Но от этих злоупотреблений страдали все, и правители лучше других понимали, какие несчастья они влекут за собой. На протяжении всех этих неспокойных времен люди молят о самом драгоценном и самом недоступном из «даров Господних» - о мире. Разумеется, мире внутри страны. Для короля, для герцога нет выше похвалы, чем титул «мирный». Слово это имеет два смысла: не только тот, кто не лезет на рожон и поддерживает мир, но и тот, кто его устанавливает. «Да установится в королевстве мир», - молятся в праздники. «Благословенны будут миротворцы», - повторяет Людовик Святой. Забота о мире была присуща любой власти, и порой она выражалась в очень трогательных словах. Так, например, король Кнут, о котором придворный поэт говорил: «Ты был еще молод, о принц, но и тогда вдоль дороги, по которой ты ехал, горели людские жилища», с годами издал немало мудрых законов, вот один из них: «Мы желаем, чтобы каждый юноша старше двенадцати лет клялся, что никогда не станет воровать и не станет сообщником воров» (360). Но поскольку официальные власти не могли обеспечить желаемого, то под влиянием церкви, вне сферы действия официальных властей, стали возникать попытки добиться столь чаемого всеми мира.

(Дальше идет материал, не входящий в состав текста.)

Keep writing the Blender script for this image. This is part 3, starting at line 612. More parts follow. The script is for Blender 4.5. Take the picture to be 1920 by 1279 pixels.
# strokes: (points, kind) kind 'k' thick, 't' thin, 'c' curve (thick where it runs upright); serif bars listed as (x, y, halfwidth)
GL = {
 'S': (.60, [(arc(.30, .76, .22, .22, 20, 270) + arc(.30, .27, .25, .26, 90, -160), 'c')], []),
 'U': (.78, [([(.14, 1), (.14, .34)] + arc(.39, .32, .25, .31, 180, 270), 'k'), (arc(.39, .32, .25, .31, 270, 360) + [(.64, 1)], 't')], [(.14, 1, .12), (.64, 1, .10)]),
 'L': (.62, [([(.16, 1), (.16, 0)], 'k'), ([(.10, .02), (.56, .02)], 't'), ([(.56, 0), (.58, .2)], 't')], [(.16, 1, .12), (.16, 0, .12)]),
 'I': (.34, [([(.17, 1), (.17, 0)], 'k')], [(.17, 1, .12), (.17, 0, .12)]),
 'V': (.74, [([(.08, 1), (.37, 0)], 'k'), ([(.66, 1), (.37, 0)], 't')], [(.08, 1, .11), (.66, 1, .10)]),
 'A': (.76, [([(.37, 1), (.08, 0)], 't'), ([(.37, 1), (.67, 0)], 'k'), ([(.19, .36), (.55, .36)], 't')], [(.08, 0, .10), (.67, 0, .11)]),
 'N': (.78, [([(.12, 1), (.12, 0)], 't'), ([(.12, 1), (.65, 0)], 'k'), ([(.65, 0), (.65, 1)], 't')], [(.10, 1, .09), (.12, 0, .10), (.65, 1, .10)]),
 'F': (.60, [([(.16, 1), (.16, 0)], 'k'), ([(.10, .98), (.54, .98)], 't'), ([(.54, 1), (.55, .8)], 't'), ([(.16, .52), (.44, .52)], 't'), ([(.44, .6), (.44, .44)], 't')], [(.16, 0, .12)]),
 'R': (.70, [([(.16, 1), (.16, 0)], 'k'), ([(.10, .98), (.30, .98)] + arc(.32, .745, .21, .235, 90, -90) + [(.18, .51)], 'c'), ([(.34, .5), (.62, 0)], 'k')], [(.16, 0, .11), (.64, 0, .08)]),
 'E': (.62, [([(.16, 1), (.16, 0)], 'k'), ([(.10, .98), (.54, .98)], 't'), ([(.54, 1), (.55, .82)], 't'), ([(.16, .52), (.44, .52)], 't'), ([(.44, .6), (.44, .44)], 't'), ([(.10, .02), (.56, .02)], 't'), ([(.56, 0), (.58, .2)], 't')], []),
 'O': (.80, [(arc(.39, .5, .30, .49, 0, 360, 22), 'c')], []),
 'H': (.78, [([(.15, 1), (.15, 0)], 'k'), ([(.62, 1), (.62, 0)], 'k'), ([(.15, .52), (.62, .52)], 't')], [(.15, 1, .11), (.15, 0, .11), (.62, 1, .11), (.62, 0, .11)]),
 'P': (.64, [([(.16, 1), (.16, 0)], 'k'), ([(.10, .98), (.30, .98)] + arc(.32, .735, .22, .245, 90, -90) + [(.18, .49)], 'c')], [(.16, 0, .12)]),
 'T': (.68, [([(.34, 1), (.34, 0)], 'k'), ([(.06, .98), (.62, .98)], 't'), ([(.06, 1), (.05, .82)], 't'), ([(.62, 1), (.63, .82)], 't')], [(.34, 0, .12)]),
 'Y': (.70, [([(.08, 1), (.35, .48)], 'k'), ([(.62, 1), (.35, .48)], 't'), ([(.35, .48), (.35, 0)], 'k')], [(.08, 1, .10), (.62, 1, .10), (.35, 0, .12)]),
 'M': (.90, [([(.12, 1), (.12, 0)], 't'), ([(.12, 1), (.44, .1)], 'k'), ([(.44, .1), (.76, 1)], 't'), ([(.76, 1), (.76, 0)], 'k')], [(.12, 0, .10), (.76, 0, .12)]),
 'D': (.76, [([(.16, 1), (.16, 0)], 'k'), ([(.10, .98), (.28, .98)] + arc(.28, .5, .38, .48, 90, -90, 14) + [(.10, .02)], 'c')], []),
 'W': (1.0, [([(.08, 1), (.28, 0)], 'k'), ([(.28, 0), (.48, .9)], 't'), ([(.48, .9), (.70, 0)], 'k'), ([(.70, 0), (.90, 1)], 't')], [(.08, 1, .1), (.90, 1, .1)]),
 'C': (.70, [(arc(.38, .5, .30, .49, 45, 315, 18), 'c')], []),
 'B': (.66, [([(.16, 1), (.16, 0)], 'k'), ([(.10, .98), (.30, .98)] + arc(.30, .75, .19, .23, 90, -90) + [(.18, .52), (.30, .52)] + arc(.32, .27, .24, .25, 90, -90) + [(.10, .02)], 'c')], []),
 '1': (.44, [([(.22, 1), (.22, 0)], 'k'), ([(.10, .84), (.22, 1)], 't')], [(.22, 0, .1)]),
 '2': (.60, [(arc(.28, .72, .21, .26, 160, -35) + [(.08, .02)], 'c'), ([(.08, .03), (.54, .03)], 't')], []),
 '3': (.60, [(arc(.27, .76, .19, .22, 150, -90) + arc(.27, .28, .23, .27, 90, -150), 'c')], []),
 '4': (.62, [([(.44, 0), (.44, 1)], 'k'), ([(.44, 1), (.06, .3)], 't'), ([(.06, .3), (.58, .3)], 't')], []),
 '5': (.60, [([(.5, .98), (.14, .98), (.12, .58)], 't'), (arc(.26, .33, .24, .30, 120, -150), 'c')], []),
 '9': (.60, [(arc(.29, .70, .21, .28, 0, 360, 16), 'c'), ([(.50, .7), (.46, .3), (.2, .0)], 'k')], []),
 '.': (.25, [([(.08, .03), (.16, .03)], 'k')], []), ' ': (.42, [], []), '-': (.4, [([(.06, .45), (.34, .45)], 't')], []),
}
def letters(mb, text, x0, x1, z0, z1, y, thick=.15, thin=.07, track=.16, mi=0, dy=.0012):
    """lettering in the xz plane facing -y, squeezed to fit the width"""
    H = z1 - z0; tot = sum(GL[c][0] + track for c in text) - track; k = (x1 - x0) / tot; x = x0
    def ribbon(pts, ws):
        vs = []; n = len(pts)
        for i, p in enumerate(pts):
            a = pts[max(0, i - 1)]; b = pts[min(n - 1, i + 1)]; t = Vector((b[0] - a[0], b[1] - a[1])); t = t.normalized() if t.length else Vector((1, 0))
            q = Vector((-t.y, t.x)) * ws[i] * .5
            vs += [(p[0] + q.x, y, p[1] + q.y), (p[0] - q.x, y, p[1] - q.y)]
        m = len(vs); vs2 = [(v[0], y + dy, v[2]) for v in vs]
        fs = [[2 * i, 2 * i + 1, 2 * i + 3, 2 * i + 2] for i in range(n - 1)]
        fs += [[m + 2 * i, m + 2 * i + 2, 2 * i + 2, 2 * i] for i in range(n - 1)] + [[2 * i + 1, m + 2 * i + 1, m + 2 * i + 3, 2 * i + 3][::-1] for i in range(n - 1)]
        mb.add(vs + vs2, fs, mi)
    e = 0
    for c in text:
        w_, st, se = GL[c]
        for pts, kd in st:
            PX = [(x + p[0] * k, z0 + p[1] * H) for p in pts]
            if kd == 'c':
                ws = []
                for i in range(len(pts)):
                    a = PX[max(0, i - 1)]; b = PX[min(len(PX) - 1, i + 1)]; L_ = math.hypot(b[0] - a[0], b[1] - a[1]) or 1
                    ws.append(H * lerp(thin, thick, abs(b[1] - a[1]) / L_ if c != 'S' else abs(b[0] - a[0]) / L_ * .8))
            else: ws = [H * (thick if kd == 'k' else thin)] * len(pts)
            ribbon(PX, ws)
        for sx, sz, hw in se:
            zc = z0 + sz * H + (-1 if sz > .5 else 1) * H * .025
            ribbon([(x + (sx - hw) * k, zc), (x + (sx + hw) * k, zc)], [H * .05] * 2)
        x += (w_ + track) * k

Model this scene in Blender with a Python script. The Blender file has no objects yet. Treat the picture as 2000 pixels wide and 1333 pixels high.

3. Мир и Божье перемирие (361)

Сообщества мира зародились на епископских соборах. Чувство человеческой солидарности было обострено у духовных лиц, поскольку они представляли себе христианский мир как мистическое тело Спасителя. «Пусть не убивает христианин христианина, - провозглашают в 1054 году епископы провинции Нарбонн, - ибо убить христианина значит пролить кровь Христа». В реальной жизни церковники также обостренно чувствовали свою уязвимость. Именно поэтому своим особым долгом они почитали покровительство как всем духовным лицам, так и всем слабым - miserabiles personae, - опеку над которыми поручало им каноническое право.

Несмотря на вселенский характер матери-церкви и оказываемую впоследствии помощь движению мира реформированным папством, поначалу движение было чисто французским, а если быть совсем точным, то аквитанским. Зародилось оно скорее всего около 989 года неподалеку от Пуатье на соборе в Шарру, и к этому движению вскоре присоединились синоды, располагавшиеся от Испанской марки до Бер-ри или, возможно, Роны. В двадцатых годах XI столетия оно распространяется в Бургундии и на севере королевства. Прелаты Арльского королевства и аббат Клюни пропагандировали его в 1040-1041 годах среди епископов Италии. Но, похоже, без большого успеха (362). Лотарингия и Германия всерьез присоединились к нему только к концу XI века. Англия не присоединилась вообще. Особый путь развития Англии объясняется спецификой ее социальной структуры. Когда в 1023 году епископы Суассона и Бовэ создали сообщество мира и предложили своему собрату из Комбре присоединиться к нему, тот, будучи в церковном подчинении метрополии Реймса, расположенного во Франции, и вместе с тем подданным императора, отказался. «Неудобно епископу вмешиваться в дела, которые по праву принадлежат королю», - заявил он. В Империи вообще, и у имперских епископов в частности, идея действенного государства была жива, им казалось, что оно вполне способно исполнять свой долг и обязанности. Точно так же в Кастилии и Леоне должен был произойти династический кризис, который ослабил монархическую власть, для того чтобы главный архиепископ Компостелло, Диего Джельмирес решил и у себя создать сообщества, подобные тем, которые существуют у «римлян и франков». Во Франции же бессилие монархии обнаруживало себя на каждом шагу, но больше всего в анархически настроенных областях юга и центра, издавна привыкших к достаточно независимому существованию. В этих местах не возникло таких крупных герцогств, как Фландрия или Нормандия, единственным выходом было или помочь себе самим, или погибнуть в беспорядке и хаосе.

Разумеется, не было и речи о том, чтобы покончить с насилием как таковым, церковники надеялись положить ему хотя бы предел. Попытка состояла в том, чтобы взять под особую защиту людей или какие-либо учреждения, что и называлось «Божьим миром». Под страхом отлучения собор в Шарру запрещает проникать в церковь силой, грабить церкви, забирать у крестьян скот, бить духовных лиц, если они безоружны. Затем эти запреты разрослись и были уточнены. Их читали сеньоры в качестве клятвы. В 990 году синодом в Пюи впервые были взяты под защиту купцы. Более или менее детально были разработаны списки запрещенных действий: запрет был наложен на разрушение мельниц, разорение виноградников, нападение на человека, идущего или возвращающегося из церкви. Предусматривались и некоторые исключения. Часть этих исключении были вызваны нуждами войны. Так, например, клятва Бовэ разрешает убивать скот крестьян в случае необходимости питаться сеньору или его свите. Другие исключения делались из почтения к ггринуждениям, читай, насилиям, без которых не мыслилось существование власти и которые считались законными. В 1025 году сеньоры, собравшись в Ансе на Соне, клялись: «Я не буду обирать крестьян, не буду убивать их скот, если они живут не на моих землях». Третьи исключения объясняются юридическими традициями или моральными нормами, которые были привычны и соблюдались повсеместно. Специально оговаривалось или признавалось по умолчанию право на месть после совершенного убийства. Помешать сильным втягивать в свои распри бессильных и слабых, запретить месть, если мщение вызвано спорами из-за земли или долгами, как говорит собор Нарбона, а главное, положить предел разбою - таковы были притязания церкви, и выглядели они весьма внушительно.